The report says that the committee had spent significant time examining the FCN system and were prepared to give it a clean bill of health, when senior management revealed that some 14,500 convictions relating to the system were unreliable.

Despite knowing about the problem since 2016, and knowing the the Audit Committee has kept a watching brief on the FCN system, senior Garda management had not told the committee about the issue.

The report says: "Prior to this public announcement and notwithstanding the very specific role assigned to the Garda Internal Audit Section in relation to FCN, neither the internal audit section nor the Audit Committee were aware that management had discovered a legal problem in the course of 2016 or that the organisation had devoted considerable resources towards ascertaining its scope and then devising and implementing a solution."

It says that the committee was "unable to offer any view concerning the cost implications of these events or the adequacy of the remedies that are being implemented".

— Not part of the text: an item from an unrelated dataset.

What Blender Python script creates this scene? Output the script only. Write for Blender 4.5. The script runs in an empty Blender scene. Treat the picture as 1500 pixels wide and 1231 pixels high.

As a result the committee said it must regard these issues as "unresolved" and that it has asked senior Garda management to be "examined thoroughly" on the matter.

The vice-chairman of the Public Accounts Committee said the audit committee report raised many questions.

Alan Kelly said there were cultural issues at the highest level in the force, and it was effectively preventing its own audit unit from doing its job.

"It's absolutely incredible stuff," he said.

"Obviously the relationship between the internal audit function and senior management in An Garda Síochána isn't functioning. The passing of information from one to the other isn't happening to the level required.

"Why weren't the audit committee told about this for over a year? How can they do their jobs? How can they actually assess risks and costs to the taxpayer if they are not provided information in the first place?" he asked.

Mr Kelly said the PAC was not provided with a copy of the audit committee's report despite asking for all relevant documentation on numerous occasions

He said the report raised serious concerns at the highest level, and he expected the PAC will return to the issue in the autumn as a result.